Is it a wonder that bigger boys think they can solve their problems with guns?

I got home that evening and had a couple beers and a couple Bayers—and watched crab fishermen in the Bering Sea. (The Deadliest Catch on Discovery)

Wednesday
I cannot watch any more coverage, especially pundits and experts trying dissect and lay blame. I do want to hear the survivors’ stories. I do want to know that people like Professor Librescu, a Holocaust survivor, died saving his students. I do feel the Lee family’s pain that their Henry shouldn’t have been in class. (The Lee’s live in Roanoke.) I do want to know the shooter’s English professor offered to walk him over to the counseling center personally. But I don’t want to hear what Dr. Phil or some Israeli counterterrorism specialist has to say about what happened. Or what should have happened.

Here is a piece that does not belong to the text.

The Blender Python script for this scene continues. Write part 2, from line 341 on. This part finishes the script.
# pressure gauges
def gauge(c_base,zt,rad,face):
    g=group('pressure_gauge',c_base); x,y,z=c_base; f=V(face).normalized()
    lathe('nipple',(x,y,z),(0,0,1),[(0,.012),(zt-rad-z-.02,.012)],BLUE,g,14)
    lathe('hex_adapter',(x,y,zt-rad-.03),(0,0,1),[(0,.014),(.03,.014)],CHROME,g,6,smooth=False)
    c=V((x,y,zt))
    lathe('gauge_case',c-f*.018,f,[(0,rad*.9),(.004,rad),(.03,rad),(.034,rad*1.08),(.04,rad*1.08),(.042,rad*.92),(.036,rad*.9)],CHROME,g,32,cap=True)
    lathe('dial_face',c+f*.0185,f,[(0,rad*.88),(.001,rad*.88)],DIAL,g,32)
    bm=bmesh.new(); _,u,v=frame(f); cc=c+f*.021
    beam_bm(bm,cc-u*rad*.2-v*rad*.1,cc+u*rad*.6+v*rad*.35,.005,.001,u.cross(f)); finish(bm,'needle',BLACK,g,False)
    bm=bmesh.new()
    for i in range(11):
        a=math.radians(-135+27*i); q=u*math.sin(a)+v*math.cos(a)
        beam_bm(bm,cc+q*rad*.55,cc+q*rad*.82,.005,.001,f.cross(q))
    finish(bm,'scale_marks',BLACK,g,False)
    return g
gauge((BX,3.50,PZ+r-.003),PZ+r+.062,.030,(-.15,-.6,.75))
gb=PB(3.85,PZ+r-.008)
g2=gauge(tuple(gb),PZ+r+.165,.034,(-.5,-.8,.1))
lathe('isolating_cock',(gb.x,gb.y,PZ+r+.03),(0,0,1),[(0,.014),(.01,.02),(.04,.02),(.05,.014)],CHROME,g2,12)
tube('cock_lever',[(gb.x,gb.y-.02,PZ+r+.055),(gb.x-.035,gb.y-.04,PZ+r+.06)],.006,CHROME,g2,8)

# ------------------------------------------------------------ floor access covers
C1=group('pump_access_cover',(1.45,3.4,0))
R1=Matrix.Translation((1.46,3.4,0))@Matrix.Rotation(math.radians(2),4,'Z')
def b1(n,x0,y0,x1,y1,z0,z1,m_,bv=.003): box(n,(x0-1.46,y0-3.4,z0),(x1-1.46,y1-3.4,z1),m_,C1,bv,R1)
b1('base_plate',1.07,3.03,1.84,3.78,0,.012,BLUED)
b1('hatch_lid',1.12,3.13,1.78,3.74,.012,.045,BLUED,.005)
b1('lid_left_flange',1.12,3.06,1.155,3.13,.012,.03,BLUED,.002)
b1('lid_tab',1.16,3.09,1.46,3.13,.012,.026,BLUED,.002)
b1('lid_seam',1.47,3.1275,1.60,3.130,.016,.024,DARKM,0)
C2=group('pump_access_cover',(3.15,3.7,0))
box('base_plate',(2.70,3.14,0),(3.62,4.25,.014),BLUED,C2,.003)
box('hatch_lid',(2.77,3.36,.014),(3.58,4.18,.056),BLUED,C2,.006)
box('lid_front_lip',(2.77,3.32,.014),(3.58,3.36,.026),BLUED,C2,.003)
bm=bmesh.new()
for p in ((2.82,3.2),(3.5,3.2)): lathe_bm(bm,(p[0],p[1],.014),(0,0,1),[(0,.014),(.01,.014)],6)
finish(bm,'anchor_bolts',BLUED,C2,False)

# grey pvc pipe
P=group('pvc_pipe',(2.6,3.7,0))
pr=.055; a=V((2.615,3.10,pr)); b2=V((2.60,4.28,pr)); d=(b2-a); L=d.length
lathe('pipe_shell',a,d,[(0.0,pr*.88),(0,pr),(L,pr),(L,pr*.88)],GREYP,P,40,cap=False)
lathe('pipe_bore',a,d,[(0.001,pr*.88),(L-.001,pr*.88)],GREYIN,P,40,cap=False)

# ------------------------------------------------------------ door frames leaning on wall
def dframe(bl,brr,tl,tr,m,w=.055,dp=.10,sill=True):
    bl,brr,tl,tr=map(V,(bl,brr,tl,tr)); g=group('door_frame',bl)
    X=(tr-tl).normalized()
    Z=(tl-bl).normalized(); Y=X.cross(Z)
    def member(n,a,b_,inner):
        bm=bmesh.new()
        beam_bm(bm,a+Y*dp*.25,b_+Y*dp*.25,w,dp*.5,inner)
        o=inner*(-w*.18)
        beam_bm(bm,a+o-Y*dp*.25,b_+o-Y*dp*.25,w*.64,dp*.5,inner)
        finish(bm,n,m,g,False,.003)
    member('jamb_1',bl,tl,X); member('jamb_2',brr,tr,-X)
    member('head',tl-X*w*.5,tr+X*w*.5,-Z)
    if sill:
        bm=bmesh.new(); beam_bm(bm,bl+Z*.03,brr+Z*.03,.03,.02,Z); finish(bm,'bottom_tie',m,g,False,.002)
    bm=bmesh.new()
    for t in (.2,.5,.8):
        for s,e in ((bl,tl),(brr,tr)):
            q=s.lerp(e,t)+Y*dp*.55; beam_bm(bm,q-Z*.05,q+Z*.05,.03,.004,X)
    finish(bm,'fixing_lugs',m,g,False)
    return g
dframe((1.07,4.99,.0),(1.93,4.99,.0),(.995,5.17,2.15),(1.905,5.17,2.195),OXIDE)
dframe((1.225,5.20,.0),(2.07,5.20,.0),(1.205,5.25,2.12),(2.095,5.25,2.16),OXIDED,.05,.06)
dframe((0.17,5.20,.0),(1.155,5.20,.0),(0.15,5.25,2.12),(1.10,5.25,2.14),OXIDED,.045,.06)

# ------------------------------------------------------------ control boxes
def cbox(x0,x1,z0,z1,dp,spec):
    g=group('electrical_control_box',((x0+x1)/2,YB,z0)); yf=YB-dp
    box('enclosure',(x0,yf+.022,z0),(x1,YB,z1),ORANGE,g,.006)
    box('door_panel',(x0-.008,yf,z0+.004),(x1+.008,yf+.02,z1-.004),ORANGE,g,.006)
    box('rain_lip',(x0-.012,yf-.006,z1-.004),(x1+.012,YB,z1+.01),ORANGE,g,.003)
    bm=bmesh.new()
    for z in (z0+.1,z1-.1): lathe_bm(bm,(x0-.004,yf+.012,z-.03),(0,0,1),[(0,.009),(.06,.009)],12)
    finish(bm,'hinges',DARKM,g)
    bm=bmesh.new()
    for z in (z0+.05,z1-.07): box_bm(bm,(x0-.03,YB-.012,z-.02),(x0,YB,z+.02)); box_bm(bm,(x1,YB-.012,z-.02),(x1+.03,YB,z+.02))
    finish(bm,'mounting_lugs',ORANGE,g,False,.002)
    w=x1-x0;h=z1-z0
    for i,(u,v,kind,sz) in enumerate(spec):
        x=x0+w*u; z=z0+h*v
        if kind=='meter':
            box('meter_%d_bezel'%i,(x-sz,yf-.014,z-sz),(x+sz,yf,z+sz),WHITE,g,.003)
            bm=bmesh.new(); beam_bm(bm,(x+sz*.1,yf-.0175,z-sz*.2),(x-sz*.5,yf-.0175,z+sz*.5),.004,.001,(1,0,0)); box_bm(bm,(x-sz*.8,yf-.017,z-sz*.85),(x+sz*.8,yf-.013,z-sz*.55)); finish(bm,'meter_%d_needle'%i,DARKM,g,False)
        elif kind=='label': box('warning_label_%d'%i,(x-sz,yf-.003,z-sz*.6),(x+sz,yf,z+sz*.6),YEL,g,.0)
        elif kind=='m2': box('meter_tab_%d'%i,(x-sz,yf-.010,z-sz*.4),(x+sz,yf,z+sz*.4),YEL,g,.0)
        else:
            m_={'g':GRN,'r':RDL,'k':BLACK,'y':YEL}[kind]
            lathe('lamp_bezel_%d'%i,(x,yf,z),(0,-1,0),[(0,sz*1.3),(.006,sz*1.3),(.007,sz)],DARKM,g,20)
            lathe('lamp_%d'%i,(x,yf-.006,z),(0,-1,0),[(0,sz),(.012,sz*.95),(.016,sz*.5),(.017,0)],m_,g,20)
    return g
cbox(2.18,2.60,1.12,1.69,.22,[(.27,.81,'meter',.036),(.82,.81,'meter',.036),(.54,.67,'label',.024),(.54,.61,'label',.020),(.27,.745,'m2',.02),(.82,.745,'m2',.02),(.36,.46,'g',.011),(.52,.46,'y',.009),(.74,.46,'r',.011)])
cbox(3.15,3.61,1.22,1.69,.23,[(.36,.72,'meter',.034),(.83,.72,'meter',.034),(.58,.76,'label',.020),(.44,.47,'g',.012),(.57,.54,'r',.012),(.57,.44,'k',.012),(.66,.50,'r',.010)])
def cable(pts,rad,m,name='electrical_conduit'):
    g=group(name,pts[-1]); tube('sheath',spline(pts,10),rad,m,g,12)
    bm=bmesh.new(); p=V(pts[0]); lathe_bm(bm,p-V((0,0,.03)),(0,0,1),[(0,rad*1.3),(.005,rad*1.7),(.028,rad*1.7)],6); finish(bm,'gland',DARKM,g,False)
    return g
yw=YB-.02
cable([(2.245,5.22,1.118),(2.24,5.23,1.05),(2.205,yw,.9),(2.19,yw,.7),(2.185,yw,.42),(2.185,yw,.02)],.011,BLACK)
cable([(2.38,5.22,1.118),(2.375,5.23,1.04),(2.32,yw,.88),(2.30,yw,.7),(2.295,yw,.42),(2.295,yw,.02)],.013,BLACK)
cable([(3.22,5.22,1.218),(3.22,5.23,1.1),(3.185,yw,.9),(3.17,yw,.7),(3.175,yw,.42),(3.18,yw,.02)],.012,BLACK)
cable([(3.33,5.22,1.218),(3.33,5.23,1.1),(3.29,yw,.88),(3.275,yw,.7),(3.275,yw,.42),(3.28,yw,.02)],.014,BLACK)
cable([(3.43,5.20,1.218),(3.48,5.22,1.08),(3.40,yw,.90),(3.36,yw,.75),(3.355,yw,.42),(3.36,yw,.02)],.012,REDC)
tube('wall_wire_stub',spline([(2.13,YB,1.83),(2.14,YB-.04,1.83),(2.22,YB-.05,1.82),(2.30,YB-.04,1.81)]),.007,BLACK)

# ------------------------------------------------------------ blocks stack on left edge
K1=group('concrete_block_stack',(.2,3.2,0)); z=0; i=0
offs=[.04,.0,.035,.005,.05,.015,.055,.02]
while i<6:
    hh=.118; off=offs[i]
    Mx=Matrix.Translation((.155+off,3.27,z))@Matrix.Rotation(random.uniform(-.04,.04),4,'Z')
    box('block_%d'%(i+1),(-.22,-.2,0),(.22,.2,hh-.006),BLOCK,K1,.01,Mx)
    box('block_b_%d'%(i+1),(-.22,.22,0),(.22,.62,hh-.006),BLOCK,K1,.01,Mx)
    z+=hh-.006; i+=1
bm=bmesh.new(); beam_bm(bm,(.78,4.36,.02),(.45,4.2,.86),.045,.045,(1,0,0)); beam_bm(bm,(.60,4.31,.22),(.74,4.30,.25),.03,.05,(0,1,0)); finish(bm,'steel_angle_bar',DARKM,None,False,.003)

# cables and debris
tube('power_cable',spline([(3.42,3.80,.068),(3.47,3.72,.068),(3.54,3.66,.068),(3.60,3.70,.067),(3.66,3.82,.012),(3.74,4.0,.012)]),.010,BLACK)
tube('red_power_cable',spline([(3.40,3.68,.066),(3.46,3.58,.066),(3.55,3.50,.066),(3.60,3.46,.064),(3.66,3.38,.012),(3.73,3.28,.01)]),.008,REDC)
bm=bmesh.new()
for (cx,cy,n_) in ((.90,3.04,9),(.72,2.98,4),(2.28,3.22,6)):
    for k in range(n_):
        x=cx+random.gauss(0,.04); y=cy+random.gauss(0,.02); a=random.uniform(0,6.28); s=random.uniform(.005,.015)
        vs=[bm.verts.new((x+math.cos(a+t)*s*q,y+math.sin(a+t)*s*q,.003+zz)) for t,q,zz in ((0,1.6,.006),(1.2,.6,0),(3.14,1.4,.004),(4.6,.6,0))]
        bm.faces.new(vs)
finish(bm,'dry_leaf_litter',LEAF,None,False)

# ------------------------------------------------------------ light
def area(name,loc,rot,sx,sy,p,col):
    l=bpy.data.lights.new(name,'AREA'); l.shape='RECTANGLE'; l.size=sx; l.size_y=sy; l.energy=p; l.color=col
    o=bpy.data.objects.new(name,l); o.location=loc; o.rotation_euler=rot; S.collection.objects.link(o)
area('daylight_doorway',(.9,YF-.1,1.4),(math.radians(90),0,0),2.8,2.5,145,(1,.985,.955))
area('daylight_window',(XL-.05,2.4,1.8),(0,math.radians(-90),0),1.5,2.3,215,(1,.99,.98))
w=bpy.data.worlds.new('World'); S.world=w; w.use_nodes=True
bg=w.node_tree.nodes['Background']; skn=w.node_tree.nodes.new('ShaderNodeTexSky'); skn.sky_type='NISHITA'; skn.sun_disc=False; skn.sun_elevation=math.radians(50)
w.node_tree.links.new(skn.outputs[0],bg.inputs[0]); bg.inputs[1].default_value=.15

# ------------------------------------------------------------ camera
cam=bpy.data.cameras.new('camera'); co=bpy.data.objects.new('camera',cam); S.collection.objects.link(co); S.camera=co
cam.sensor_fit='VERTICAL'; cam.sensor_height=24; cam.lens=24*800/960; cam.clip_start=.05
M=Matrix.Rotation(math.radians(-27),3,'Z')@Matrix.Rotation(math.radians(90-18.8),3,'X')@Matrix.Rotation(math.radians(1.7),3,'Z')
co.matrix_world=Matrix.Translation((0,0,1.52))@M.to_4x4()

It’s time to find out what really happened, honor the people who died, and help the people who survived move on. The place will never be the same, though.

Ok, now maybe I can get back to work. Ironically, I had started writing a story a couple weeks ago, inspired in part by a writing prompt from an online workshop, about a day in the life of a used bookstore in downtown Blacksburg or a college town very similar to it. Dunno if I can work on that now, though.